*Scenes as source code*.
▼

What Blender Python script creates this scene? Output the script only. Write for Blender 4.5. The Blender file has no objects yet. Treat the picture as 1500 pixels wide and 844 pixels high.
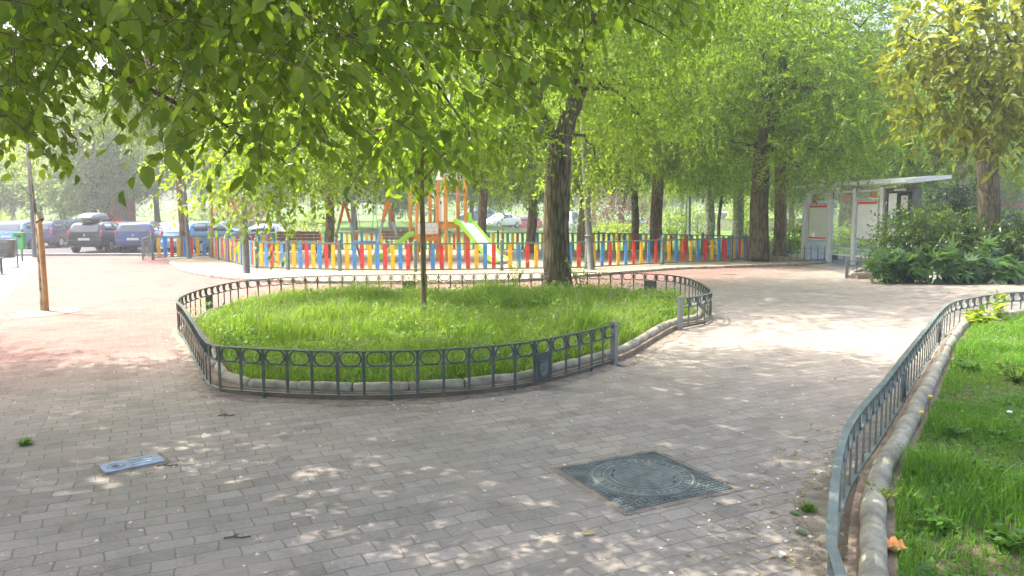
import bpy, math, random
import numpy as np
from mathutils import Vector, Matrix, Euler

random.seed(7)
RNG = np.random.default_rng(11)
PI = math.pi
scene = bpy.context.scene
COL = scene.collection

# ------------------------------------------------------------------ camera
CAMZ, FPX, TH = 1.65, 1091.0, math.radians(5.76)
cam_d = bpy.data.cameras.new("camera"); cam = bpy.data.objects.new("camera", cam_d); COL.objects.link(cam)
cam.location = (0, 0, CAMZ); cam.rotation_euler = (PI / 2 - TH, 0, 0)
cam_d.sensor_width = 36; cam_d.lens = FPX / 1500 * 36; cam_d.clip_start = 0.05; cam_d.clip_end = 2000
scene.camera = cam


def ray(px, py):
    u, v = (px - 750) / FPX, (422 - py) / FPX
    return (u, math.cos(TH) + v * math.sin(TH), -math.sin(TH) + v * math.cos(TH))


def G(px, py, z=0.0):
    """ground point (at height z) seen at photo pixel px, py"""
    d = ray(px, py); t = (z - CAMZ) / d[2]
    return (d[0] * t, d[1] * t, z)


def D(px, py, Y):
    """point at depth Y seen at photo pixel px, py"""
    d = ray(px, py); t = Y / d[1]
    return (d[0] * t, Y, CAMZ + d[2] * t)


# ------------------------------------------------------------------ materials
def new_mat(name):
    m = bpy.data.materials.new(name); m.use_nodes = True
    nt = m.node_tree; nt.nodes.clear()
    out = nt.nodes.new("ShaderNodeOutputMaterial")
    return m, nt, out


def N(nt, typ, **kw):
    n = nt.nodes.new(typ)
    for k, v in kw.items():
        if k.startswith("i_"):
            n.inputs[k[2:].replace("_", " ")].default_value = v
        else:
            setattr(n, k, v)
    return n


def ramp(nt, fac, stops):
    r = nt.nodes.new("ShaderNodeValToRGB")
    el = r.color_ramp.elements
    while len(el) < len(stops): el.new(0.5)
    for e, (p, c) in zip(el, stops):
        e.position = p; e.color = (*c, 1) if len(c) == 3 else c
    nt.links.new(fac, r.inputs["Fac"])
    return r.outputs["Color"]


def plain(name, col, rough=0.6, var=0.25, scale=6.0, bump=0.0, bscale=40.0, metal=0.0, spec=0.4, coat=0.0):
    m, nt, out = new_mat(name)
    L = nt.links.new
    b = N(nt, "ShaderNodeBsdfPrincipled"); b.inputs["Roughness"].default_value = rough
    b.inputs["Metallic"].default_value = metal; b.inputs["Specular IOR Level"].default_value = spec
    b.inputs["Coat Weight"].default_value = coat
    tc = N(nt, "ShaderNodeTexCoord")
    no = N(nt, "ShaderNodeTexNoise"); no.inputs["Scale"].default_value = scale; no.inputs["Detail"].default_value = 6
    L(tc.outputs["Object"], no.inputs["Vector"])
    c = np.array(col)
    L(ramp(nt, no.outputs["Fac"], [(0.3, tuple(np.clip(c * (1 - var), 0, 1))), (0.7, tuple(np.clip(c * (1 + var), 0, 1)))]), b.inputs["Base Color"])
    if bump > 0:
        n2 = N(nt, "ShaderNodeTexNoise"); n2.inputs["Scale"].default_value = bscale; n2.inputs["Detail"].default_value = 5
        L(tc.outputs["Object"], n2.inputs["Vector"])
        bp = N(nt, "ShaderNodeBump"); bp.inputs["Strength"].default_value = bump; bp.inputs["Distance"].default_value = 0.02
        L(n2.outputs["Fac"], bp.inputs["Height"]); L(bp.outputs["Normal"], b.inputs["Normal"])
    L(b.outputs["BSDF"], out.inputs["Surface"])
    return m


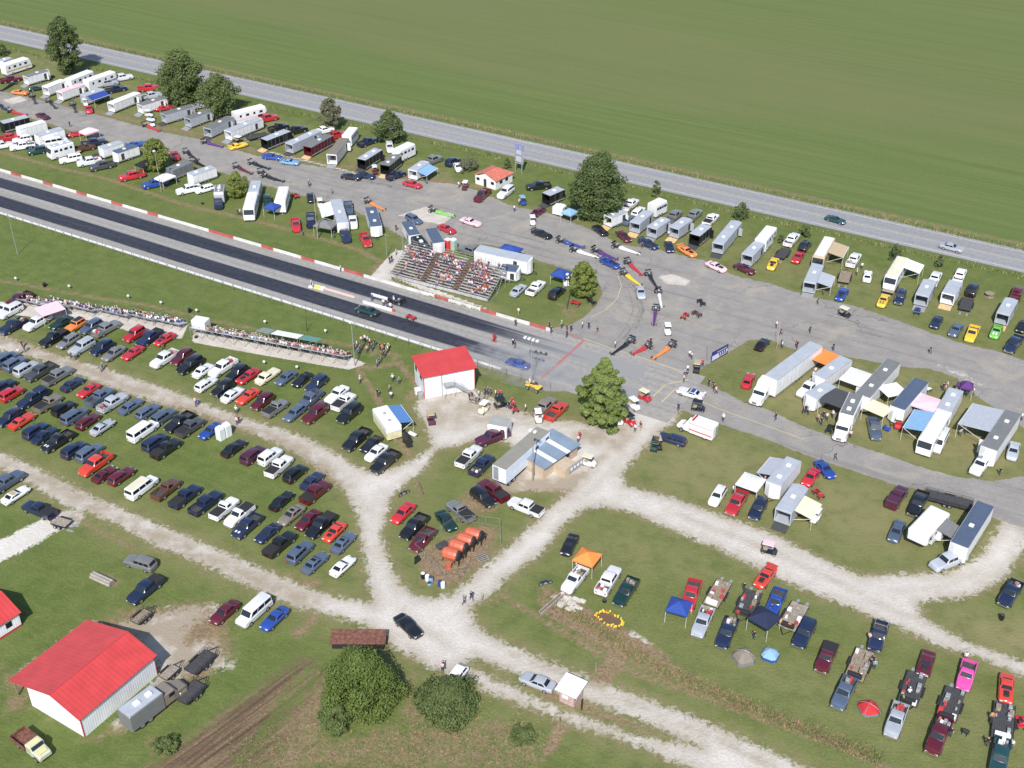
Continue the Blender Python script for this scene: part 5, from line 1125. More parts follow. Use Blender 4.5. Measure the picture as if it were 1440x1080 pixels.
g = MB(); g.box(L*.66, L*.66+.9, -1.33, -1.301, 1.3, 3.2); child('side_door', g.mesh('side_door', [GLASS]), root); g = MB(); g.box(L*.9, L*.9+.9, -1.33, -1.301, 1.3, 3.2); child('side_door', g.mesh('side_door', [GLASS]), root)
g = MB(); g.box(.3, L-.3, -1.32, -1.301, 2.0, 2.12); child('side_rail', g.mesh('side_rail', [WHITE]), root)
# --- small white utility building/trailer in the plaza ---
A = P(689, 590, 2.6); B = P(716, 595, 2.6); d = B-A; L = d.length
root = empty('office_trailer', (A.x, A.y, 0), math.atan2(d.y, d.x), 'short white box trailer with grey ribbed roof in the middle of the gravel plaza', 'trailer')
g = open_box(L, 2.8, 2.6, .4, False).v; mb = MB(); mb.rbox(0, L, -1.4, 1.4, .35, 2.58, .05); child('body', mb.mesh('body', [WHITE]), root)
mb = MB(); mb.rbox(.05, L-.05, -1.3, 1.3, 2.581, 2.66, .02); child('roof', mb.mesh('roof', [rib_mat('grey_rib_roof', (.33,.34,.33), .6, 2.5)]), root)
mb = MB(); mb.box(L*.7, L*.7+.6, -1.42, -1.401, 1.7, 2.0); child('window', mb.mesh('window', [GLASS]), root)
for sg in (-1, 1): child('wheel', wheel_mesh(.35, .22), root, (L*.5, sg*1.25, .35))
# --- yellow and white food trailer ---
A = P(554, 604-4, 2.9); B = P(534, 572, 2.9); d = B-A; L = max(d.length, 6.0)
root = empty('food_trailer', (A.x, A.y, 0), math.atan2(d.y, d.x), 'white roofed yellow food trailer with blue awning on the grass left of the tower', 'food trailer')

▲

*JOB*.
Report how many lines of the data contain the word "objects", using the number alone.

*THE OUTPUT*.
2